Review Summary: Expectations well met.
Can Bardd’s debut honestly feels like yesterday. There’s a freshness that comes to listening to this one man act, presenting a whimsical feeling of rushed music and outweighed talent.
Nature Stays Silent did indeed give birth to greatness only to be shadowed by an imperfect display of production that in normal circumstances, would have taken years to rework. Thankfully, the sophomore (a year later) works in quick labour starting its listener up the alps again bolstered by a well-rounded atmosphere and a production to match.
The Last Rain is also a more concise listen, limiting its landscape of sounds to five tracks that fall short of an hour long affair but remains multidimensional in creation. Ethereal cleans bleed into harsh black metal rasps and incinerating furor. For a single manned enterprise, Can Bardd makes the most of its layering before wrapping each element in both minimalist and lush synth works. Everything returns to Malo’s grasp on atmospheric nuance.
The Last Rain is as much glacial ice as it is dense forestry and glowing ember.

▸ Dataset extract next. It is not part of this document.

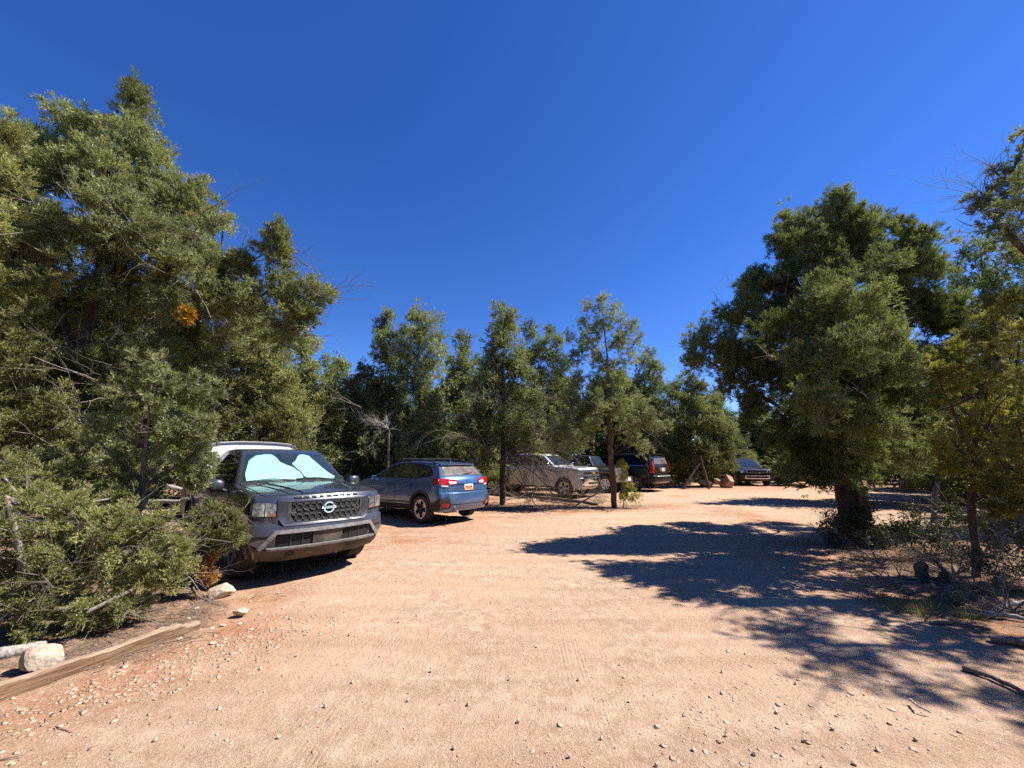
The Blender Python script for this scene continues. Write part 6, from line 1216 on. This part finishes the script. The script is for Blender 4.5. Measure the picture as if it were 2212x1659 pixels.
# split timber edging with a notched end
p0, p1 = gnd(0, 1521), gnd(426, 1364); d = (p1-p0); L = np.linalg.norm(d); d /= L; ex = 1.3; p0 = p0-d*ex; L += ex; nrm = np.array([-d[1], d[0], 0])
V = []; F = []; N = 46; tg = np.random.default_rng(4); prof = [(0, -.02), (-.004, .045), (-.002, .088), (.006, .096), (.066, .100), (.072, .093), (.074, -.02)]
for i in range(N+1):
    t = i/N; end = t > .955; base = p0+d*L*t; z = float(gz(base[0], base[1])); bow = .018*math.sin(t*5)+.010*math.sin(t*11)
    for j, (a, h) in enumerate(prof):
        hh = h*(.62 if end and h > .05 else 1)+tg.normal(0, .0022)+.006*math.sin(t*9+j); q = base+nrm*(a+bow+tg.normal(0, .0022)); V.append((q[0], q[1], z+hh))
m_ = len(prof)
for i in range(N):
    for j in range(m_-1): F.append((i*m_+j, i*m_+j+1, (i+1)*m_+j+1, (i+1)*m_+j))
F += [tuple(range(m_)), tuple(range(N*m_, (N+1)*m_))]
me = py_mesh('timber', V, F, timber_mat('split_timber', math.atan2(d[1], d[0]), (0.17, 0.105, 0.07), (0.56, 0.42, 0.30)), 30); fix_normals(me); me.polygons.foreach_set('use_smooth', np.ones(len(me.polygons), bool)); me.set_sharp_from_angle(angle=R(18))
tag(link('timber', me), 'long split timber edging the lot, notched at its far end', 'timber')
a = gnd(-60, 1446); b = gnd(94, 1415); log('log', 'short barked log lying behind the pale yellow rock', 'log', [a+[0, 0, .07], b+[0, 0, .07]], .055, 'bark_dead', 2)
# log rails behind the pickup
for q, (u0, v0, u1, v1, y, r) in enumerate(((225, 1077, 430, 1084, 9.6, .055), (340, 1042, 420, 1064, 9.9, .06), (350, 975, 430, 998, 10.1, .065), (150, 1040, 330, 1052, 10.0, .05))):
    log('log_rail', ('lowest grey log rail just above the red ground left of the pickup', 'slanting pale log rail behind the pickup rear wheel', 'topmost log rail showing behind the pickup bed', 'log rail deep in shade behind the shrubs')[q], 'rail', [at(u0, v0, y)[0], at((u0+u1)/2, (v0+v1)/2+2, y)[0], at(u1, v1, y)[0]], r, 'bark_dead', 20+q)
for q, (u, y) in enumerate(((250, 9.8), (420, 10.05))):
    x, yy = base_at(u, y); log('fence_post', 'rough post holding the log rails, '+('nearer the left shrubs' if q == 0 else 'by the pickup rear wheel'), 'post', [[x, yy, -.1], [x+.04, yy, .7], [x+.02, yy, 1.75]], .075, 'bark_dead', 25+q)
for q, (u0, v0, u1, v1) in enumerate(((362, 1085, 405, 1120), (378, 1100, 420, 1118))):
    a, b = gnd(u0, v0+8), gnd(u1, v1+8); log('stick', 'thin grey stick on the red ground left of the pickup', 'stick', [a+[0, 0, .12], b+[0, 0, .03]], .018, 'bark_dead', 27+q, 'sticks left of the pickup')
# brush of bare limbs before the white pickup, log and stick on the island
def brush(name, label, origin, dirs, seed, rad, mat='bark_brush', sub=3, L0=1.0, parts=None, sag=.35, cat='brush'):
    g = np.random.default_rng(seed); A = []; B = []; ra = []; rb = []; st = [(np.array(o, float), np.array(dd, float), L0*(.8+.4*g.random()), rad, 0) for o in [origin] for dd in dirs]
    while st:
        p, dd, L, r, lv = st.pop(); n = 7; dd = unit(dd)
        for k in range(n):
            dd = unit(dd+g.normal(0, .13, 3)-np.array([0, 0, sag/n*(1+lv*.3)])); e = p+dd*L/n
            if e[2] < .03: e[2] = .03; dd[2] = abs(dd[2])*.3
            A.append(p); B.append(e); ra.append(r); rb.append(r*.87); r *= .87; p = e
            if lv < sub and g.random() < (.75 if lv < 2 else .45): st.append((e, unit(dd+g.normal(0, .6, 3)), L*.62*(.7+.5*g.random()), r*.7, lv+1))
    V, F = tubes(np.array(A), np.array(B), np.array(ra), np.array(rb), 5)
    return tag(link(name, np_mesh(name, V, F, M[mat], smooth=True)), label, cat)
o1 = at(1075, 1000, 14.6)[0]
brush('dead_limb', 'tangle of bare drooping limbs in front of the white pickup', o1, [(1, -.2, .45), (1, -.5, .2), (.8, .1, .6), (1, -.1, .1), (.9, -.6, .5), (.6, -.4, .8), (-.5, -.5, .5)], 3, .03, 'bark_brush', 2, 2.4, sag=.9, cat='dead wood')
for q_, (u_, v_, y_) in enumerate(((1130, 985, 14.9), (1180, 975, 15.2))):
    brush('dead_limb', ('bare drooping limbs hanging over the white pickup door', 'bare drooping limbs hanging before the white pickup cab')[q_], at(u_, v_, y_)[0], [(1, -.2, .3), (.7, -.5, .0), (-.6, -.3, .2), (.8, -.2, -.3), (.2, -.4, .5)], 80+q_, .022, 'bark_brush', 2, 1.5, sag=.9, cat='dead wood')
o2 = gnd(1120, 1085); brush('dead_limb', 'low heap of dead twigs on the island ground beside the blue car', o2+np.array([0, 0, .15]), [(1, 0, .4), (1, -.3, .2), (-1, .2, .4), (.6, .3, .5), (-.8, -.2, .3), (.2, -.3, .6)], 4, .022, 'bark_brush', 3, 1.6, sag=.6, cat='dead wood')
for q_, (u_, v_) in enumerate(((1055, 1078), (1200, 1072), (1255, 1082))):
    brush('dead_limb', ('low dead twig heap right behind the blue car tail', 'low dead twig heap under the white pickup door', 'low dead twig heap ahead of the white pickup front wheel')[q_], gnd(u_, v_)+np.array([0, 0, .2]), [(1, 0, .5), (1, -.3, .2), (-1, .2, .5), (.4, .3, .7), (-.8, -.2, .4), (.2, -.3, .8)], 90+q_, .016, 'bark_brush', 3, 1.1, sag=.7, cat='dead wood')
a, b = gnd(1165, 1080), gnd(1292, 1093); log('log', 'fallen log on the island left of the trailside pinyon', 'log', [a+[0, 0, .09], (a+b)/2+[0, 0, .10], b+[0, 0, .06]], .075, 'bark_brush', 31)
a = gnd(1238, 1097); b = at(1332, 1042, 14.2)[0]; log('pole', 'thin dead pole leaning on the trailside pinyon trunk', 'pole', [a+[0, 0, .03], b], .03, 'bark_dead', 32)
# leaning dead trunks beside the black SUV
a = gnd(1476, 1056); log('leaning_log', 'pale forked dead trunk leaning right beside the black SUV', 'dead wood', [a, at(1492, 1028, a[1])[0], at(1512, 1000, a[1])[0]], .07, 'bark_grey', 33)
a = gnd(1532, 1056); log('leaning_log', 'dark leaning trunk crossing the pale dead one', 'dead wood', [a, at(1522, 1020, a[1])[0], at(1512, 985, a[1])[0]], .08, 'bark', 34)
# bleached branch spray behind the gap between the pickup and the blue car
o3 = at(840, 925, 13.6)[0]; brush('dead_snag', 'bleached bare branch spray in the gap between the grey pickup and the blue car', o3, [(-1, -.3, .5), (-1, -.1, .25), (-.9, -.4, .0), (-.8, -.2, -.3), (-1, .2, .1)], 6, .016, 'bark_dead', 3, .75, sag=-.1, cat='dead wood')
x, y = base_at(838, 13.9); log('leaning_log', 'thin standing dead stem under the bleached branch spray', 'dead wood', [[x, y, -.05], [x+.02, y, 1.0], [x, y-.1, 2.6]], .055, 'bark_brush', 36)
for q, (uu, vv, y, dirs) in enumerate(((1100, 940, 15.9, [(-1, -.3, .2), (-.9, -.2, -.2)]), (780, 880, 14.6, [(-1, -.3, .5), (-.8, -.3, .3)]))):
    brush('dead_limb', ('bleached limb hooking left of the dark spire juniper', 'bleached limb reaching left over the blue car')[q], at(uu, vv, y)[0], dirs, 60+q, .022, 'bark_grey', 2, 1.2, sag=.2, cat='dead wood')
# right verge: bleached wood, prickly pear, grass, sticks
for q, (u0, v0, u1, v1, r, m) in enumerate(((2140, 1375, 2290, 1412, .035, 'bark_grey'), (2110, 1322, 2260, 1352, .025, 'bark_dead'), (2130, 1325, 2240, 1300, .028, 'bark_dead'), (2010, 1340, 2130, 1352, .018, 'bark_brush'), (1880, 1262, 2000, 1252, .012, 'bark_dead'), (2080, 1440, 2230, 1500, .02, 'bark_brush'), (1960, 1245, 2040, 1262, .014, 'bark_dead'))):
    a, b = gnd(u0, v0+6), gnd(u1, v1+6); a[2] = float(gz(a[0], a[1]))+r*.8; b[2] = float(gz(b[0], b[1]))+r*.9
    log('fallen_branch', ('thick bleached branch at the right edge of the verge', 'long bleached branch above the thick one on the verge', 'short bleached branch crossing near the cactus pads', 'thin brown branch lying along the verge', 'slim pale stick under the leafy shrub', 'dark branch in the lower right shade', 'pale stick before the cactus pads')[q], 'branch', [a, (a+b)/2+np.array([.03, .06, .01]), b], r, m, 40+q)
for q, (u, v) in enumerate(((1900, 1225), (2010, 1215), (2110, 1280), (2190, 1330), (1960, 1290), (2060, 1250))):
    brush('dead_brush', ('dry twig brush at the near foot of the stout trunk', 'dry twig brush under the tangled leafy shrub', 'dry twig brush around the thin sapling stem', 'dry twig brush at the right edge by the bleached wood', 'dry twig brush nearest the road on the verge', 'dry twig brush between the cactus clumps')[q], gnd(u, v)+np.array([0, 0, .03]), [(1, 0, .6), (-1, -.3, .5), (-.3, 1, .7), (.4, -.9, .5), (-.8, .4, .9), (.2, .2, 1)], 120+q, .010, 'bark_grey' if q % 2 else 'bark_brush', 3, .55, sag=.4, cat='brush')
a, b, c_ = gnd(1968, 1519), gnd(1985, 1538), gnd(2012, 1545); log('stick', 'curved thin stick on the dirt at the shadow edge, lower right', 'stick', [a+[0, 0, .02], b+[0, 0, .035], c_+[0, 0, .015]], .008, 'bark_dead', 48)
a, b, c_ = gnd(415, 1276), gnd(424, 1295), gnd(462, 1307); log('root', 'curved dark root beside the flat pale slab', 'root', [a+[0, 0, .05], b+[0, 0, .03], c_+[0, 0, .015]], .014, 'bark_brush', 49)
a = at(2008, 1108, 9.0)[0]; log('leaning_log', 'leaning pale stump behind the stout juniper on its right', 'dead wood', [[a[0], a[1], -.05], at(2018, 1075, 9.0)[0], at(2026, 1040, 9.0)[0]], .06, 'bark_grey', 50)
M['cactus'] = pmat('cactus_pad', (0.085, 0.115, 0.06), 0.6, 0, 0, 0.3, 0.35, 30)
M['spine'] = pmat('cactus_spine', (0.55, 0.48, 0.36), 0.6)
def cactus(label, u, v, n, seed):
    g = np.random.default_rng(seed); p = gnd(u, v); z = float(gz(p[0], p[1])); t = thing('prickly_pear', label, 'cactus', (p[0], p[1], z)); V0, F0 = ico(3); done = []
    for k in range(n):
        if done and g.random() < .4: q = done[g.integers(0, len(done))]; base = q[0]+q[1]*.85
        else: base = np.array([g.normal(0, .16), g.normal(0, .12), 0.0])
        h = .10+.06*g.random(); up = unit(np.array([g.normal(0, .35), g.normal(0, .35), 1.0])); nn = unit(np.cross(up, g.normal(size=3))); s = np.cross(up, nn)
        P = base+up*h*.5+V0[:, 2:3]*up*h*.55+V0[:, 0:1]*s*h*.40+V0[:, 1:2]*nn*.013; o = link('pad', np_mesh('pad', P, F0, M['cactus'], smooth=True), t); done.append((base, up*h))
        A = []; B = []
        for _ in range(22): a, r = g.random()*6.283, math.sqrt(g.random())*.9; q = base+up*h*.5+up*h*.55*r*math.sin(a)+s*h*.4*r*math.cos(a); d_ = unit(nn*(1 if g.random() < .5 else -1)+g.normal(0, .4, 3)); A.append(q); B.append(q+d_*.028)
        v_, f_ = tubes(np.array(A), np.array(B), np.full(len(A), .0012), np.full(len(A), .0006), 3); link('spines', np_mesh('spines', v_, f_, M['spine']), o)
    return t
cactus('prickly pear clump in the shade below the leafy shrubs, farther one', 2002, 1258, 9, 1); cactus('prickly pear clump nearest the grass tufts on the verge', 2062, 1300, 10, 2); cactus('prickly pear clump under the grey green shrub at the edge', 2140, 1290, 9, 3)
def tuft_of_grass(label, u, v, n, h, seed, group=None):
    g = np.random.default_rng(seed); p = gnd(u, v); p[2] = float(gz(p[0], p[1])); b = np.stack([g.normal(0, h*.25, n), g.normal(0, h*.25, n), np.zeros(n)], 1); d_ = unit(np.stack([b[:, 0]*3+g.normal(0, .25, n)*h, b[:, 1]*3+g.normal(0, .25, n)*h, np.full(n, h)], 1))
    V = leaf_quads(b, d_, h*(.5+.7*g.random(n)), np.full(n, .006), g).reshape(-1, 3); o = link('grass_tuft', np_mesh('grass_tuft', V, np.arange(len(V)).reshape(-1, 4), M['grass'], g.random(n))); o.location = p; tag(o, label, 'grass', group)
for q, (u, v) in enumerate(((1935, 1318), (1965, 1308), (1990, 1330), (2020, 1322), (1905, 1300), (2090, 1335), (2180, 1285))): tuft_of_grass('thin dry grass tuft on the shaded right verge', u, v, 90, .16, 70+q, 'grass tufts on the verge')
tuft_of_grass('green grass tuft at the foot of the trailside pinyon, left side', 1292, 1088, 160, .30, 90); tuft_of_grass('smaller grass tuft farther left along the island edge', 1235, 1092, 90, .2, 91)
# litter: twigs, needles and bark flakes under the trees
M['litter'] = bark_mat('litter_twigs', (0.10, 0.065, 0.045), (0.42, 0.32, 0.24), 20, 20, 0.2)
lg = np.random.default_rng(12); X = []; 
for (x0, x1, y0, y1, n) in ((-5.2, -2.6, 2.3, 5.6, 5200), (4.2, 8.6, 2.6, 8.8, 8000), (-1.2, 4.8, 12.8, 14.9, 2200), (-10, -4, 5, 11, 1500)):
    x = lg.uniform(x0, x1, n); y = lg.uniform(y0, y1, n); lit, red = zones(x, y); k = lg.random(n) < .06+.94*lit; X.append(np.stack([x[k], y[k]], 1))
X = np.concatenate(X); n = len(X); a = lg.random(n)*6.283; Ls = .02+.16*lg.random(n)**3; d_ = np.stack([np.cos(a), np.sin(a), lg.normal(0, .10, n)], 1); P = np.stack([X[:, 0], X[:, 1], gz(X[:, 0], X[:, 1])+.006], 1)
V, F = tubes(P-d_*Ls[:, None]/2, P+d_*Ls[:, None]/2, .0015+.022*Ls*lg.random(n), .001+.014*Ls*lg.random(n), 3); o = link('litter', np_mesh('litter', V, F, M['litter'])); tag(o, 'fallen twigs and needles under the trees', 'litter', None, 'stuff')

The typical stereotype that derives itself from this style of metal loses some of its trance as the opening notes of “Between Hope and Reality” ascend into clean harmony and when Malo takes breathe, we carry that anticipation into the rest of the record, giving deathly weight to the furor behind his black metal explosion. It’s at the closing moments of the album’s opening track that listeners will realise they are being gently immersed into this vast landscape of pragmatic poise. The climes that dance through “Celestial Horizon” completes the process, enveloping the listener completely. It’s Can Bardd’s overwhelming sense of musical awareness that pushes “Celestial Horizon” to the utmost limits of the genre. Full folk compositions meet the purist of black metal stereotypes, hinting at progressive doom and ritualistic nuance. The track itself reinforces the continuity and central themes that Can Bardd uses at its core and lifts the music to the lofty realms of its forebears. An understatement of sorts when we consider this is but a sophomore effort.
At times,
The Last Rain makes headway in the same areas that acts like Saor, Caladan Brood, Summoning and Panopticon; trailing along the well worn footpaths of experience, occasionally steering themselves off the beaten path and into the brisk unknowns of atmospheric black metal. The ample tinkering found throughout the completely ambient “Fog Of War” gives shelter to those overwhelmed by the intricacies that come before and after. It makes for interesting listening, like a musical journey not unsimilar to the whispers that creep around a shadowy bend inviting you past the peril of a cliff face only to be met with good company and potent mead that in turn prevents any introspective plagiarism of similar acts but gives voice fully to Malo Civelli’s aura of sonic majesty.
The Last Rain is nothing short of an ambitious listen, taking every listenable feature of a folk-laced, atmospheric black metal band and transcending what one man should be capable of while fixing the mixing and production values that hobbled the debut only helped set the bar in a loftier position where it seems the likes of only Andy Marshall and now Malo Civelli can reach. The
rains are falling, to the benefit of music fans everywhere.